Hi Bahareh,
I can understand your pain. So, I will go extra mile try to help you out. Upon analyzing the code, I have identified a potential issue that could lead to infeasibility. The issue lies in the way the constraints are being formulated and added to the constraint vectors (ev24, ev25, ev26, etc.).
The code iterates over the vehicles (n) and the time steps (t) within the arrival and departure time intervals for each vehicle. However, the nested loops within each constraint vector are unnecessary and may be causing the infeasibility issue.
So, I modified the code to correctly formulate the constraints without unnecessary nested loops. Here's the modified code:
ev24 = []; for n = 1:1:N_van for t = t_arr_van(n):1:t_dep_van(n)-1 ev24 = [ev24, P_ch_van(n,t) >= 0]; end end
ev25 = []; for n = 1:1:N_van for t = t_arr_van(n):1:t_dep_van(n)-1 ev25 = [ev25, P_ch_van(n,t) <= P_ch_max_van*x_ch_van(n,t)]; end end
ev26 = []; for n = 1:1:N_van for t = t_arr_van(n):1:t_dep_van(n)-1 ev26 = [ev26, x_ch_van(n,t) <= y_van_t(t)]; end end
ev27 = []; for n = 1:1:N_van for t = t_arr_van(n):1:t_dep_van(n) ev27 = [ev27, SoC_van(n,t) >= SoC_min_van]; end end
ev28 = []; for n = 1:1:N_van for t = t_arr_van(n):1:t_dep_van(n) ev28 = [ev28, SoC_van(n,t) <= 100]; end end
ev29 = []; for n = 1:1:N_van for t = t_arr_van(n):1:t_dep_van(n)-1 ev29 = [ev29, SoC_van(n,t+1) == SoC_van(n,t) + ((delta./C_van)*(P_ch_van(n,t)*eta_ch_van))*100]; end end
ev30 = []; for n = 1:1:2 ev30 = [ev30, SoC_van(n,t_arr_van(n)) <= 30]; end
ev30a = []; for n = 3:1:4 ev30a = [ev30a, SoC_van(n,t_arr_van(n)) <= 40]; end
ev30b = []; for n = 5:1:6 ev30b = [ev30b, SoC_van(n,t_arr_van(n)) <= 20]; end
ev30c = []; for n = 7:1:8 ev30c = [ev30c, SoC_van(n,t_arr_van(n)) <= 25]; end
ev31 = []; for n = 1:1:N_van ev31 = [ev31, SoC_van(n,t_dep_van(n)) >= 80]; end
ev32 = []; for n = 1:1:N_van for t = 1:1:t_arr_van(n)-1 ev32 = [ev32, P_ch_van(n,t) == 0]; end end
ev32a = []; for n = 1:1:N_van for t = t_dep_van(n):1:T ev32a = [ev32a, P_ch_van(n,t) == 0]; end end
ev33 = []; for n = 1:1:N_van for t = 1:1:t_arr_van(n)-1 ev33 = [ev33, SoC_van(n,t) == 0]; end end
ev33a = []; for n = 1:1:N_van for t = t_dep_van(n)+1:1:T ev33a = [ev33a, SoC_van(n,t) == 0]; end end
So, the above modified code consists of multiple loops iterating over different time periods and vehicle indices to enforce specific conditions related to power, state of charge (SoC), and other parameters.

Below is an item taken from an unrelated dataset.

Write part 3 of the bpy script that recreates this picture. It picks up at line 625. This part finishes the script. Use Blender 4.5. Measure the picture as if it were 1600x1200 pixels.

Each constraint is formulated as a logical expression that must hold true for the system to operate within predefined limits.
Also, let me break down a few examples to understand the constraints better:
ev24 = []; for n = 1:1:N_van for t = t_arr_van(n):1:t_dep_van(n)-1 ev24 = [ev24, P_ch_van(n,t) >= 0]; end end
This constraint ensures that the charging power of each electric vehicle is non-negative during the specified time intervals.
ev29 = []; for n = 1:1:N_van for t = t_arr_van(n):1:t_dep_van(n)-1 ev29 = [ev29, SoC_van(n,t+1) == SoC_van(n,t) + ((delta./C_van)*(P_ch_van(n,t)*eta_ch_van))*100]; end end
Here, the constraint maintains the relationship between the state of charge of the vehicle at consecutive time steps based on the charging power and efficiency.
ev32a = []; for n = 1:1:N_van for t = t_dep_van(n):1:T ev32a = [ev32a, P_ch_van(n,t) == 0]; end end
This constraint ensures that no charging power is drawn from the grid after the departure time of each vehicle until the end of the simulation.
Feel free to make any necessary changes to suit your requirements. Hope this will help now to resolve your concerns.